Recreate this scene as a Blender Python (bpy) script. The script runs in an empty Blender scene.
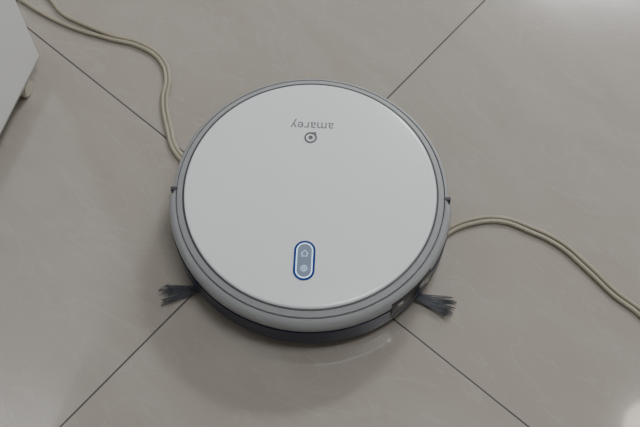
import bpy, bmesh, math, random
from mathutils import Vector, Matrix
random.seed(4)
S=bpy.context.scene
COL=S.collection

# ------------------------------------------------------------ materials
def mat(name,col,rough=.5,metal=0,spec=.5,coat=0,coat_r=.1,noise=0,nscale=40,emit=None,es=0):
    m=bpy.data.materials.new(name); m.use_nodes=True
    nt=m.node_tree; b=nt.nodes['Principled BSDF']
    b.inputs['Base Color'].default_value=(*col,1); b.inputs['Roughness'].default_value=rough
    b.inputs['Metallic'].default_value=metal; b.inputs['Specular IOR Level'].default_value=spec
    b.inputs['Coat Weight'].default_value=coat; b.inputs['Coat Roughness'].default_value=coat_r
    if emit: 
        b.inputs['Emission Color'].default_value=(*emit,1); b.inputs['Emission Strength'].default_value=es
    tc=nt.nodes.new('ShaderNodeTexCoord'); n=nt.nodes.new('ShaderNodeTexNoise')
    n.inputs['Scale'].default_value=nscale; n.inputs['Detail'].default_value=3
    nt.links.new(tc.outputs['Object'],n.inputs['Vector'])
    mx=nt.nodes.new('ShaderNodeMix'); mx.data_type='RGBA'
    k=noise
    mx.inputs[6].default_value=(*[c*(1-k) for c in col],1); mx.inputs[7].default_value=(*[min(1,c*(1+k)) for c in col],1)
    nt.links.new(n.outputs['Fac'],mx.inputs[0]); nt.links.new(mx.outputs[2],b.inputs['Base Color'])
    return m

M_white=mat('lid_white',(.79,.83,.855),.22,noise=.01,coat=.5,coat_r=.1)
M_ring=mat('shell_grey',(.34,.355,.37),.34,noise=.015,nscale=60,spec=.6)
M_groove=mat('groove_dark',(.05,.055,.065),.5)
M_navy=mat('chassis_navy',(.007,.013,.045),.35,noise=.1,spec=.3)
M_black=mat('black_plastic',(.012,.012,.014),.3)
M_gloss=mat('sensor_window',(.01,.01,.014),.26)
M_logo=mat('logo_grey',(.14,.15,.16),.5)
M_btn=mat('button_face',(.22,.28,.38),.3,coat=.4)
M_btnedge=mat('button_border',(.01,.03,.14),.25,emit=(.03,.15,.8),es=.08)
M_led=mat('led_line',(.75,.85,.95),.4,emit=(.45,.72,1),es=.9)
M_bristle=mat('bristle',(.06,.068,.085),.55,noise=.3,nscale=200)
M_cord=mat('cord_beige',(.34,.31,.24),.45,noise=.1,nscale=25)
M_cab=mat('cabinet_white',(.82,.84,.85),.35,noise=.01)
M_cabtrim=mat('cabinet_trim',(.42,.43,.43),.45)
M_caster=mat('caster_cream',(.55,.52,.45),.4)
M_rubber=mat('rubber',(.02,.02,.02),.8)
M_wall=mat('wall_paint',(.56,.55,.53),.8,noise=.02,nscale=6)
M_ceil=mat('ceiling_paint',(.70,.70,.69),.9,noise=.01,nscale=5)
M_trim=mat('trim_paint',(.45,.40,.34),.4,noise=.02)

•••

=== Aim of the exercise ===
Which lines hold the string "scene"? List them all.

=== Answer to this task ===
Recreate this scene as a Blender Python (bpy) script. The script runs in an empty Blender scene.
S=bpy.context.scene